## begin

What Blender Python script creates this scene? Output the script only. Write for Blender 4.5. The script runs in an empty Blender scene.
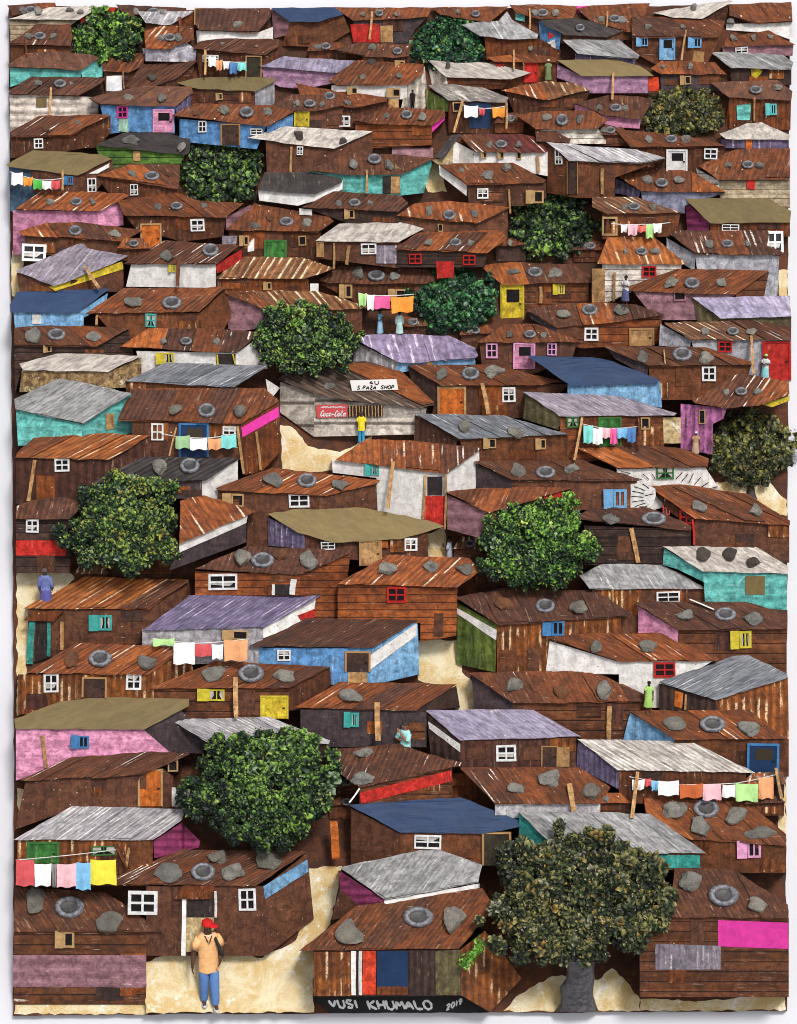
import bpy, bmesh, math, random
import numpy as np
from mathutils import Vector, noise as mnoise

random.seed(7)
RNG = random.Random(11)
scene = bpy.context.scene
col = scene.collection

# ------------------------------------------------------------------ frame
# A steep hillside slab (65 degrees) that carries the shacks.  Drawing units: 1 unit = 0.02 m on the
# slab, (px, py) measured right/down from its top-left, n = metres out from the slab surface.
S = 0.02
BETA = math.radians(25)
D = 60.0
CX, CY = 398.5, 512.0
XV = Vector((1, 0, 0))
VV = Vector((0, math.sin(BETA), math.cos(BETA)))
NV = Vector((0, -math.cos(BETA), math.sin(BETA)))
ORIGIN = Vector((0, 0, 9.6))
KW = math.tan(BETA)          # upright walls gain this much n per metre of height
KR = 0.46                    # roofs fall back towards the slab


def P(px, py, n=0.0):
    f = (1.0 - n / D) * S
    return ORIGIN + XV * ((px - CX) * f) + VV * (-(py - CY) * f) + NV * n


def lin(c):
    return tuple(((v / 255) / 12.92 if v / 255 <= 0.04045 else ((v / 255 + 0.055) / 1.055) ** 2.4) for v in c)


# ------------------------------------------------------------------ materials
MATS = {}


def nd(nt, t, **kw):
    n = nt.nodes.new(t)
    for k, v in kw.items():
        setattr(n, k, v)
    return n


def math_node(nt, op, a, b=None, clamp=False):
    n = nt.nodes.new('ShaderNodeMath')
    n.operation = op
    n.use_clamp = clamp
    for i, v in enumerate((a, b)):
        if v is None:
            continue
        if isinstance(v, (int, float)):
            n.inputs[i].default_value = v
        else:
            nt.links.new(v, n.inputs[i])
    return n.outputs[0]


def mixc(nt, fac, a, b, mode='MIX'):
    n = nt.nodes.new('ShaderNodeMix')
    n.data_type = 'RGBA'
    n.blend_type = mode
    for idx, v in ((0, fac), (6, a), (7, b)):
        if isinstance(v, (int, float)):
            n.inputs[idx].default_value = v
        elif isinstance(v, tuple):
            n.inputs[idx].default_value = (*v, 1) if len(v) == 3 else v
        else:
            nt.links.new(v, n.inputs[idx])
    return n.outputs[2]


def noise_node(nt, vec, scale, detail=4, rough=0.6, dist=0.0):
    n = nt.nodes.new('ShaderNodeTexNoise')
    n.inputs['Scale'].default_value = scale
    n.inputs['Detail'].default_value = detail
    n.inputs['Roughness'].default_value = rough
    n.inputs['Distortion'].default_value = dist
    nt.links.new(vec, n.inputs['Vector'])
    return n.outputs[0]


def smooth(nt, v, lo, hi):
    n = nt.nodes.new('ShaderNodeMapRange')
    n.interpolation_type = 'SMOOTHSTEP'
    n.inputs[1].default_value = lo
    n.inputs[2].default_value = hi
    nt.links.new(v, n.inputs[0])
    return n.outputs[0]


def scaled(nt, vec, sx, sy, sz=1):
    n = nt.nodes.new('ShaderNodeMapping')
    n.inputs['Scale'].default_value = (sx, sy, sz)
    nt.links.new(vec, n.inputs['Vector'])
    return n.outputs[0]


def base_mat(name):
    m = bpy.data.materials.new(name)
    m.use_nodes = True
    nt = m.node_tree
    b = nt.nodes['Principled BSDF']
    return m, nt, b


def sheet(name, c1, c2, c3, corr='u', period=0.105, amp=0.28, dash=None, dash_lo=0.56, speck=None, rough=0.72,
          bump=0.5, scr=None, blotch=None, blotch_lo=0.6, streak=0.45, gap=False, patch_scale=1.6, grain=1.0, wear=(206, 180, 156), run=0.32):
    """weathered painted / rusted sheet: colour patches, run-off streaks, corrugation or boards, scuffed dashes."""
    m, nt, b = base_mat(name)
    uv = nd(nt, 'ShaderNodeUVMap').outputs[0]
    n1 = noise_node(nt, uv, patch_scale, 6, 0.65, 0.4)
    n2 = noise_node(nt, scaled(nt, uv, 9, 1.2) if corr != 'v' else scaled(nt, uv, 1.2, 9), 1.6, 5, 0.7)
    n3 = noise_node(nt, uv, 26, 3, 0.7)
    c = mixc(nt, smooth(nt, n1, 0.34, 0.66), lin(c1), lin(c2))
    c = mixc(nt, math_node(nt, 'MULTIPLY', smooth(nt, n2, 0.46, 0.74), streak * 1.6, True), c, lin(c3))
    if blotch:
        n4 = noise_node(nt, uv, 3.3, 5, 0.75, 0.8)
        c = mixc(nt, smooth(nt, n4, blotch_lo, blotch_lo + 0.1), c, lin(blotch))
    sep = nd(nt, 'ShaderNodeSeparateXYZ')
    nt.links.new(uv, sep.inputs[0])
    h = None
    if corr:
        ax = sep.outputs[0] if corr == 'u' else sep.outputs[1]
        w = math_node(nt, 'SINE', math_node(nt, 'MULTIPLY', ax, 2 * math.pi / period))
        if gap:
            w2 = smooth(nt, w, -1.0, -0.82)
            c = mixc(nt, w2, mixc(nt, 1.0, c, (0.28, 0.26, 0.25), 'MULTIPLY'), c)
            cell = math_node(nt, 'FLOOR', math_node(nt, 'MULTIPLY', ax, 1 / period))
            wn = nd(nt, 'ShaderNodeTexWhiteNoise', noise_dimensions='1D')
            nt.links.new(cell, wn.inputs['W'])
            vv = math_node(nt, 'ADD', math_node(nt, 'MULTIPLY', wn.outputs[0], 0.5), 0.7)
            vc = nd(nt, 'ShaderNodeCombineColor')
            for i in range(3):
                nt.links.new(vv, vc.inputs[i])
            c = mixc(nt, 1.0, c, vc.outputs[0], 'MULTIPLY')
            h = w2
        else:
            dk = mixc(nt, 1.0, c, (0.38, 0.35, 0.35), 'MULTIPLY')
            c = mixc(nt, math_node(nt, 'MULTIPLY', smooth(nt, w, 0.9, -0.9), amp), c, dk)
            h = w
        if dash:
            vec = scaled(nt, uv, 1 / period * 0.93, 1.5) if corr == 'u' else scaled(nt, uv, 1.5, 1 / period * 0.93)
            nn = noise_node(nt, vec, 1.0, 2, 0.5)
            msk = math_node(nt, 'MULTIPLY', smooth(nt, w, 0.35, 0.75), smooth(nt, nn, dash_lo, dash_lo + 0.06))
            brk = smooth(nt, n3, 0.36, 0.5)
            c = mixc(nt, math_node(nt, 'MULTIPLY', msk, brk), c, lin(dash))
    if speck:
        n5 = noise_node(nt, uv, 16, 2, 0.5)
        c = mixc(nt, smooth(nt, n5, 0.715, 0.74), c, lin(speck))
    if scr:      # dry-brush scratches along the boards
        n6 = noise_node(nt, scaled(nt, uv, 1.6, 34), 1.0, 2, 0.5)
        n7 = noise_node(nt, uv, 2.1, 2, 0.5)
        c = mixc(nt, math_node(nt, 'MULTIPLY', smooth(nt, n6, scr - 0.02, scr + 0.05), smooth(nt, n7, 0.48, 0.6)), c, lin((196, 180, 166)))
    n8 = noise_node(nt, uv, 6.5, 6, 0.7, 0.5)
    if grain > 0.5:   # run-off streaks and pale wear that follow the sheet
        ax_ = (22, 2.2) if corr != 'v' else (2.2, 22)
        n9 = noise_node(nt, scaled(nt, uv, *ax_), 1.0, 4, 0.65)
        n10 = noise_node(nt, uv, 1.1, 3, 0.6)
        c = mixc(nt, math_node(nt, 'MULTIPLY', smooth(nt, n9, 0.55, 0.68), run), c, mixc(nt, 1.0, c, (0.36, 0.33, 0.32), 'MULTIPLY'))
        pale = mixc(nt, run * 0.95, c, lin(wear))
        c = mixc(nt, math_node(nt, 'MULTIPLY', smooth(nt, n9, 0.42, 0.33), smooth(nt, n10, 0.42, 0.6)), c, pale)
    g = mixc(nt, smooth(nt, n8, 0.34, 0.66), (0.6, 0.58, 0.57), (1.34, 1.32, 1.28))
    c = mixc(nt, grain, c, g, 'MULTIPLY')
    g = mixc(nt, smooth(nt, n3, 0.3, 0.7), (0.86, 0.85, 0.84), (1.12, 1.11, 1.1))
    c = mixc(nt, grain, c, g, 'MULTIPLY')
    oi = nd(nt, 'ShaderNodeObjectInfo')
    rv = nd(nt, 'ShaderNodeHueSaturation')
    nt.links.new(c, rv.inputs['Color'])
    nt.links.new(math_node(nt, 'ADD', math_node(nt, 'MULTIPLY', oi.outputs['Random'], 0.34), 0.84), rv.inputs['Value'])
    nt.links.new(rv.outputs[0], b.inputs['Base Color'])
    b.inputs['Roughness'].default_value = rough
    b.inputs['Specular IOR Level'].default_value = 0.35
    bm = nd(nt, 'ShaderNodeBump')
    bm.inputs['Strength'].default_value = bump
    bm.inputs['Distance'].default_value = 0.03
    hh = math_node(nt, 'MULTIPLY', n3, 0.7)
    if h is not None:
        hh = math_node(nt, 'ADD', hh, math_node(nt, 'MULTIPLY', h, 0.55))
    nt.links.new(hh, bm.inputs['Height'])
    nt.links.new(bm.outputs[0], b.inputs['Normal'])
    MATS[name] = m
    return m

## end

■ **Given instruction**:
Up to and including the line containing "from mathutils import Vector, noise as mnoise", repeat every line from the start of the data, but none of the pictures.

■ **Written solution**:
What Blender Python script creates this scene? Output the script only. Write for Blender 4.5. The script runs in an empty Blender scene.
import bpy, bmesh, math, random
import numpy as np
from mathutils import Vector, noise as mnoise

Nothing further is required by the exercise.